Capitalism may thus be described as a system of unstable equilibrium. Which brings us to Mr. Strachey, who states in Contemporary Capitalism (p. 218) that “Marx regarded the instabilities of Capitalism as a secondary matter and did not expect them to prove fatal to the system.” But in that case the economic collapse theory which Mr. Strachey accuses Marx of holding, cannot be explained from Marx’s theory of the production cycle of Capitalism. Marx, says Mr. Strachey, formulated something different. Marx’s view of economic collapse is deduced from Marx’s contention, according to Mr. Strachey, that Capitalism undergoes a continuous process of mass under-consumption and thus an ever-increasing inability of Capitalists to dispose of their products in an ever-decreasing market. Intense mass poverty would result, the workers would revolt and Capitalism would perish.
We are asked to believe, minus any evidence, that Marx gave up his formulation of the trade cycle concept and substituted a view of permanent stagnation, i.e. of falling wages profits and investment, and ever increasing massive unemployment. Thus the system would run down like a clock. Crises would no longer play an active part; no new equilibrium could be established; capital accumulation would go on contracting and the basic feature of Capitalism, the self-expansion of capital would atrophy. Both employers and workers would become ever poorer, even if at different levels. Mr. Strachey, consistent in his confusion, would have us believe nevertheless that Marx thought that in all this process the Capitalists would in some way grow ever richer.

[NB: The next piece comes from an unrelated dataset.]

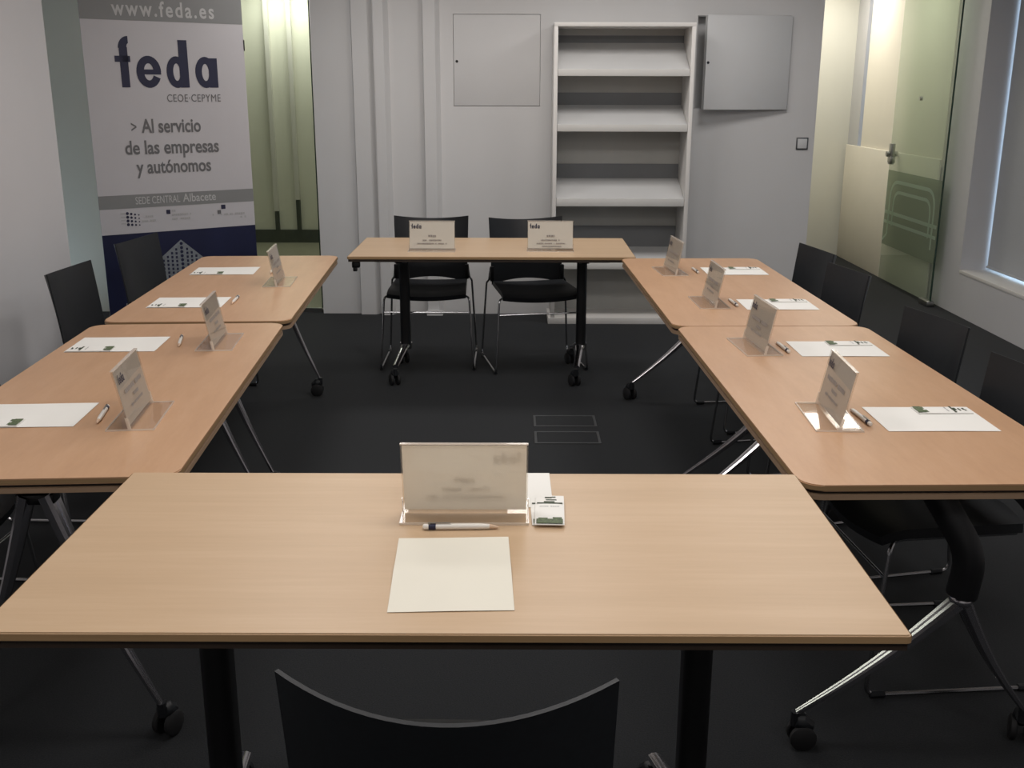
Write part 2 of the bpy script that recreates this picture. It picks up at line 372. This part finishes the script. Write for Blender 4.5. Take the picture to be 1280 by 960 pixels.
for s in (-1, 1):
    bm = bmesh.new(); tube(bm, [(s*.018, 1.13, 1.075), (s*.028, 1.13, 1.075), (s*.030, 1.13, 1.075), (s*.046, 1.13, 1.075)], [.011, .011, .024, .022], 14); obj('knob', bm, M['steel'], lk)
obj('floor_pivot', box(bmesh.new(), -.028, .028, -.01, .16, 0, .045, .006), M['steel'], t)

# access panels on the back wall
t = thing('access_panel', 'closed flush access panel left of the empty shelf unit', 'cupboard door', (-.11, YB, 1.4775))
d = obj('door', box(bmesh.new(), -.2965, .2975, -.003, .016, .0, .600, .0015), M['wall'], t)
bm = bmesh.new(); tube(bm, [(-.275, -.006, .295), (-.275, .004, .295)], .0095, 12); obj('lock', bm, M['black'], d)
bm = bmesh.new()
for q in ((-.2985, .2995, .11, .12, -.003, .603), (-.2985, -.2965, .02, .11, -.003, .603), (.2975, .2995, .02, .11, -.003, .603), (-.2985, .2995, .02, .11, -.003, -.001), (-.2985, .2995, .02, .11, .601, .603)): box(bm, *q)
obj('recess', bm, M['panel'], t)
t = thing('access_panel', 'access panel standing ajar above and left of the light switch', 'cupboard door', (1.90, YB, 1.46))
bm = bmesh.new()
for q in ((-.637, -.001, .11, .135, .002, .613), (-.637, -.634, .006, .11, .002, .613), (-.004, -.001, .006, .11, .002, .613), (-.637, -.001, .006, .11, .002, .005), (-.637, -.001, .006, .11, .610, .613)): box(bm, *q)
obj('recess', bm, M['panel'], t)
d = obj('door', box(box(bmesh.new(), -.606, 0, -.022, -.002, -.004, .612, .002), -.606, -.588, -.018, .02, 0, .608), M['panel'], t)
d.rotation_euler = (0, 0, math.radians(10.0)); d.location = (0, -.004, 0)
bm = bmesh.new(); tube(bm, [(-.590, -.026, .305), (-.590, -.018, .305)], .009, 12); k = obj('lock', bm, M['black'], d)

t = thing('light_switch', 'square white light switch with dark rim on the back wall', 'switch', (2.035, YB, 1.225))
obj('rim', box(bmesh.new(), -.042, .042, -.008, 0, -.042, .042, .003), M['frame'], t)
obj('rocker', box(bmesh.new(), -.033, .033, -.012, -.003, -.033, .033, .003), M['panel'], t)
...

Mr. Strachey, however, flatly contradicts himself in the same paragraph by stating that the instabilities of the system and Marx’s alleged under-consumption views of crises are in some way clearly related. He adds lamely, “but Marx never fully elucidated the connection between them.” Marx did, of course, fully elucidate the connection between the instabilities of Capitalism and the emergence of crises. Mr. Strachey has never fully understood this connection, even though he wrote a book called The Nature of Capitalist Crisis. When Marx in the preface of Capital presupposed a reader willing to think for himself, he was perhaps a little optimistic. But a person who can state on one page that Marx regarded the instabilities of the system as secondary and then on the previous page aver that “Marx and Engels lived in the confident expectation that each crisis would be the system’s last” i.e. fatal, is incorrigible.
Marx never constructed a catastrophic theory of crises. Nor did he say, as Mr. Strachey avers, that crises are due to the inability of the workers to buy back what they have produced. Although Mr. Strachey was posing as a Marxist, he put this view forward in the name of Marx. Nevertheless Marx repudiated Rodbertus’ view that crises were caused by a lack of paying consumption and could be remedied by highering wages. Marx also showed that it was “high wages” which constituted a factor for producing a crisis and a plentiful supply of cheap labour-power as a factor for initiating a boom.
Mr. Strachey, however, is not really an economist. He is a politician trying to explain the errors and illusions of the past but in fact only explaining them away. It becomes necessary therefore to set up a lot of false assumptions and with great gusto, knock ’em down. Like most politicians, he has a favourite aunt called Sally.